IMO, the possibility of freezing to death = emergency. Also IMO, involvement in a bicycle accident that could very well cause you to sit in excruciating pain for any extended period of time (such as, no traffic = no passersby to help you) = emergency. We have cellular phones these days. So they didn’t have them before and people stranded in the middle of winter had to “make do” or figure something else out. Good on them.

We also didn’t have cars before, and the people who needed to get to the market had to “make do” or figure something else out. But I don’t see a whole lot of anti-car people running around. If you don’t like cellphones, fine. Hell, if you don’t like cars, fine. But really, what’s the big deal if I want to call my mom after a non-life threatening accident? Or if I want to call my husband to pick me up because I’ve sustained an injury that makes it pretty much impossible to ride my bicycle home?

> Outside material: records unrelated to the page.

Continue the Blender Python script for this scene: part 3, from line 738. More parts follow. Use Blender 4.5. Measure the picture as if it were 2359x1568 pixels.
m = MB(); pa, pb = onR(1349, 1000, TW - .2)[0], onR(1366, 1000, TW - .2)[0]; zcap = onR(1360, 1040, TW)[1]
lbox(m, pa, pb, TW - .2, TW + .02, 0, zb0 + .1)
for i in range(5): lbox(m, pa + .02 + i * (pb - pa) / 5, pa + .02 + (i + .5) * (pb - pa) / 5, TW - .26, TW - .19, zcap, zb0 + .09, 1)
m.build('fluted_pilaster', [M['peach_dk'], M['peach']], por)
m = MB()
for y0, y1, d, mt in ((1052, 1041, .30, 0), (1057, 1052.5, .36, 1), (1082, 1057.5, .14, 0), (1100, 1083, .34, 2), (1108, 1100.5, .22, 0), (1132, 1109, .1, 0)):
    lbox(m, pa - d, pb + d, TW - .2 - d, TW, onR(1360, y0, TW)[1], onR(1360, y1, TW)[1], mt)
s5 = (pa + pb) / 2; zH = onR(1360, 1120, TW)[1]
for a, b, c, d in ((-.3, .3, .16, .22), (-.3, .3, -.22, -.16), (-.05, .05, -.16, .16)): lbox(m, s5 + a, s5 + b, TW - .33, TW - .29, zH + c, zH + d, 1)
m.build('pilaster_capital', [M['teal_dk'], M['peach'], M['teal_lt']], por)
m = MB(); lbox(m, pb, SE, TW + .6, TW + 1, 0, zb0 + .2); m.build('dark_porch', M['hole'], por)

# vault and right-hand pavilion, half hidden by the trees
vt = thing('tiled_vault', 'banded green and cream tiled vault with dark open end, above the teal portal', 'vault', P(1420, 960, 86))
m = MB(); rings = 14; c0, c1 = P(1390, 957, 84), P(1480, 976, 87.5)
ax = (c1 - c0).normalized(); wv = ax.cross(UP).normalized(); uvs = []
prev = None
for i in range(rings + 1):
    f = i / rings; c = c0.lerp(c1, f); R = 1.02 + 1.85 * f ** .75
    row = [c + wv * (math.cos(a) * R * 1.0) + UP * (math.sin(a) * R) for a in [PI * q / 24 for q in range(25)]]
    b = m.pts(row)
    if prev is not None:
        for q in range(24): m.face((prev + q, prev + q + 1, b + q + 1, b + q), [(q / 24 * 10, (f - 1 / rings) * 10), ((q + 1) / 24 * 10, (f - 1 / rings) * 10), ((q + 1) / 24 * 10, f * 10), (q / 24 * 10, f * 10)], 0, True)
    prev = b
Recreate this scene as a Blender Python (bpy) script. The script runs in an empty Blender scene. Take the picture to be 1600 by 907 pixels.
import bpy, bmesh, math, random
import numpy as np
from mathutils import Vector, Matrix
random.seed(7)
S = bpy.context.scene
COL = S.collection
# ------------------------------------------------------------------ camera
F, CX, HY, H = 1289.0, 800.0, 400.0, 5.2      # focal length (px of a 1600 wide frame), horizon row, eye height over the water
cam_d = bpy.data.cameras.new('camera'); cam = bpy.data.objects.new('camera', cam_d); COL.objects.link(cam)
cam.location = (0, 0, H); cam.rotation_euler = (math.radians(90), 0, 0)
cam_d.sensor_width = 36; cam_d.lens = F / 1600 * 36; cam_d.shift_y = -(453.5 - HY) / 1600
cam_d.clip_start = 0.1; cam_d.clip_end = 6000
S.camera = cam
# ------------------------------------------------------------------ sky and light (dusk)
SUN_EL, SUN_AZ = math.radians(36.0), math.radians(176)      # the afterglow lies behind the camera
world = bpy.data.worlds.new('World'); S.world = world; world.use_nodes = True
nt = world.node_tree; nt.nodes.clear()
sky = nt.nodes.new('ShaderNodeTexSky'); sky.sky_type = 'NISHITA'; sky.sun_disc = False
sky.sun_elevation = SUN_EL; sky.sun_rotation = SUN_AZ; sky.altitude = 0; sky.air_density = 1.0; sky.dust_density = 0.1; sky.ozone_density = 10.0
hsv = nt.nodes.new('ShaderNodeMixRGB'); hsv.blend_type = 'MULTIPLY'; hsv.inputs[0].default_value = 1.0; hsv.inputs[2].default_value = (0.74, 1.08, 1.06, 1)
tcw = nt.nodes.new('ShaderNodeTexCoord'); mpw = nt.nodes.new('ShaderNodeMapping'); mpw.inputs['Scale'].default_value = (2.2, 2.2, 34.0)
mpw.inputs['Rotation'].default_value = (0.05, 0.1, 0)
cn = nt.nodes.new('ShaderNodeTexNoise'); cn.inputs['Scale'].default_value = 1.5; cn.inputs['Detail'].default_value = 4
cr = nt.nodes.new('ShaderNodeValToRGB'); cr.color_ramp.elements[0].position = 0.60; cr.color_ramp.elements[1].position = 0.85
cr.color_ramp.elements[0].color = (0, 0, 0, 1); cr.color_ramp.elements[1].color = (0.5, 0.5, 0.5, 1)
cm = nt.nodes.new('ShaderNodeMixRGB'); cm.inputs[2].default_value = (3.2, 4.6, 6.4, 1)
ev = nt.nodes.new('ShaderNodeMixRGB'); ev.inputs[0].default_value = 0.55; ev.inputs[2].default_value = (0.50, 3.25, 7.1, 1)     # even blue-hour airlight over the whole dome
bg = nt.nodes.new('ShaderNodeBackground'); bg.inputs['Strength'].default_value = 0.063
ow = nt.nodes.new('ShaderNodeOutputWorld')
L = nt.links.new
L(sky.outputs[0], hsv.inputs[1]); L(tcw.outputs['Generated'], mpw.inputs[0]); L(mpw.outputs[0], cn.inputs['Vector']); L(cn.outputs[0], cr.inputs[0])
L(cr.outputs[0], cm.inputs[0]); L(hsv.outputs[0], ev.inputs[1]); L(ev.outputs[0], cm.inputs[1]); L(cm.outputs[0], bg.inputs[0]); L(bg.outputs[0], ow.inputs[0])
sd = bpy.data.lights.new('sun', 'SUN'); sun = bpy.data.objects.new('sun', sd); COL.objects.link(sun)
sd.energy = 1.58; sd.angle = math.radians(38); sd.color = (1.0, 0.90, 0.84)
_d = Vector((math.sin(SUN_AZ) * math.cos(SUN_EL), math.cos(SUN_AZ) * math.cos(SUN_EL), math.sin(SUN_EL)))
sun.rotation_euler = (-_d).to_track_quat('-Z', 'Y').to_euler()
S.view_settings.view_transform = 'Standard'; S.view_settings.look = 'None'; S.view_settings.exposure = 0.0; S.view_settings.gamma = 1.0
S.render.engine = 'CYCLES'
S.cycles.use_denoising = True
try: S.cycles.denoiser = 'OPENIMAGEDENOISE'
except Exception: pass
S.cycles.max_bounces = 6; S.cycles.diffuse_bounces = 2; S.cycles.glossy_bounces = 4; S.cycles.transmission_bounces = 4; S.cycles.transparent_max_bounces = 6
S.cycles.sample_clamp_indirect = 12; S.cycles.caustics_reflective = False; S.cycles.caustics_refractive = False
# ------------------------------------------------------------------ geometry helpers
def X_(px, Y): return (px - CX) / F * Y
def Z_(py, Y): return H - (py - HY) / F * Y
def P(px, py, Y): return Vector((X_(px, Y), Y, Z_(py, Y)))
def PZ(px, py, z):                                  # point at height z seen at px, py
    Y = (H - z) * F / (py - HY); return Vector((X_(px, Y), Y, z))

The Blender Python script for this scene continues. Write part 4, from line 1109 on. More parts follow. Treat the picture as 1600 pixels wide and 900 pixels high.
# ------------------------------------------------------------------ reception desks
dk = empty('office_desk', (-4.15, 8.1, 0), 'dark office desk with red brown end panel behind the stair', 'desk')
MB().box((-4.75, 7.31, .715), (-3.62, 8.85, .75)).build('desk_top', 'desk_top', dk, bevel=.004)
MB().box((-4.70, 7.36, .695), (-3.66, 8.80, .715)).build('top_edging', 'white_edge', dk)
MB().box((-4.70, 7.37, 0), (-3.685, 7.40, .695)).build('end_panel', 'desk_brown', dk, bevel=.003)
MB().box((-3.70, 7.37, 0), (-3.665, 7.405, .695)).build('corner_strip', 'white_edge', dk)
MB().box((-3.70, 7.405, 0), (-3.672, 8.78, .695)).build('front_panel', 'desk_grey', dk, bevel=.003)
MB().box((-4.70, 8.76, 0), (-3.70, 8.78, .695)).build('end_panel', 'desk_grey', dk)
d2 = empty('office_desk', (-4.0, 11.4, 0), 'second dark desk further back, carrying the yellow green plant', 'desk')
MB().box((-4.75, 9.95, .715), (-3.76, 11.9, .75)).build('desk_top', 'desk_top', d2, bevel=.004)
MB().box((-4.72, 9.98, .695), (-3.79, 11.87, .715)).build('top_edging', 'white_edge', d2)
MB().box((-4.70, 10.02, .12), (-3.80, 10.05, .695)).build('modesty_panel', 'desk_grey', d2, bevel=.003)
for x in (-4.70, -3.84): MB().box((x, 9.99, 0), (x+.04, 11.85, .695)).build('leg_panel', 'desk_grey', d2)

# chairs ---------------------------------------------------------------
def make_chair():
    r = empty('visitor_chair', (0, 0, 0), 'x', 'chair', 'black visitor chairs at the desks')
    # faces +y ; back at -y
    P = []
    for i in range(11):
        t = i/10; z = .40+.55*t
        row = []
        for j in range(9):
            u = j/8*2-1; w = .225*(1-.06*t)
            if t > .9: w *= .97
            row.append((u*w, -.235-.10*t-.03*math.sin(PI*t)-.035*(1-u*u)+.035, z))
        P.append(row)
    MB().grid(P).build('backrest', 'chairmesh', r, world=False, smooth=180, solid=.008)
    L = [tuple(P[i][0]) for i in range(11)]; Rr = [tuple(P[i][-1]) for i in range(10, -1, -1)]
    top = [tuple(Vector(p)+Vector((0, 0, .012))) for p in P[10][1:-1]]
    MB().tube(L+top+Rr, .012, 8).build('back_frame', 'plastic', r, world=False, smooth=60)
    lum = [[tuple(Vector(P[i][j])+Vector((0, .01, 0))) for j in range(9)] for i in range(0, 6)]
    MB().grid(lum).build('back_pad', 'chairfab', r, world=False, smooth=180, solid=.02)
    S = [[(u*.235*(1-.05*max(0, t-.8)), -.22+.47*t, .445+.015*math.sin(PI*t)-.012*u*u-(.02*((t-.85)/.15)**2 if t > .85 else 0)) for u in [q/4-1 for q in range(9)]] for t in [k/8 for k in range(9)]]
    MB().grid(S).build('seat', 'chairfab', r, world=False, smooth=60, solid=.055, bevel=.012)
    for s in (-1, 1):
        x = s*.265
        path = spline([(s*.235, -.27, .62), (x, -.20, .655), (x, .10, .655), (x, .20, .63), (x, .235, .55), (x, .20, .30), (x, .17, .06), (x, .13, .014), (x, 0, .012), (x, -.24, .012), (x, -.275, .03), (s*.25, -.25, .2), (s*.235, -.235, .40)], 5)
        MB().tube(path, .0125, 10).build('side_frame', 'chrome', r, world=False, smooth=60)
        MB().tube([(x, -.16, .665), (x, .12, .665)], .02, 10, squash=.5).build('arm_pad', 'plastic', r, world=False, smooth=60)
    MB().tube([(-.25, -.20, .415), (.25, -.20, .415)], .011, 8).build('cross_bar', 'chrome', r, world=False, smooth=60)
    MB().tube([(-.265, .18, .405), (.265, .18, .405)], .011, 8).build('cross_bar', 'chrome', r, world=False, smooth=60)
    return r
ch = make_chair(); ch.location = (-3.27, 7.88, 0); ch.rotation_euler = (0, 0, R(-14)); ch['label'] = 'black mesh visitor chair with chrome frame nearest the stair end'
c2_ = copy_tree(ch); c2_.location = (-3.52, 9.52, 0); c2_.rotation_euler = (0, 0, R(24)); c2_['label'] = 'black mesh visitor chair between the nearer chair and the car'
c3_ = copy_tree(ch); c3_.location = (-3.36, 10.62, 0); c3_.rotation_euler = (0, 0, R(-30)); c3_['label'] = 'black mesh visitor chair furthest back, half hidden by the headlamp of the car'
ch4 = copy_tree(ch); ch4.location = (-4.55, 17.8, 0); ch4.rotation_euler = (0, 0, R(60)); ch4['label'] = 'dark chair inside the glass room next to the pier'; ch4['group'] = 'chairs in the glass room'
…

Be pissed off because some jerk in the movie theater didn’t turn his phone off, fine. But to demand cellphone users justify their decision to own and use a cellphone? Please.

And by the way, “getting lost” can very well = emergency, IMO. What if I have an appointment I need to get to and I made a wrong turn? What about a job interview? How about if I’m just out and about, cruising around one day (and I do this all the time, with my year old son) and I get myself so lost I can’t get back to anything familiar, and I’m almost out of gas?

(This is getting long, but you know something? I don’t care.) Let’s talk about the “well, there’s a house right there anyway so, really, you could just use their landline” approach. Hi, I’m a 21 year old girl who is most likely travelling with a small child. Alone. Call me paranoid, but I’m not real keen on the idea of knocking on random doors/flagging down random cars in the middle of the night, should my car break down or something.

Also, the time it takes to locate and use a landline can mean the difference between life and death for someone who’s sustained very serious injury. But I guess that’s just a matter of convenience, too. Right?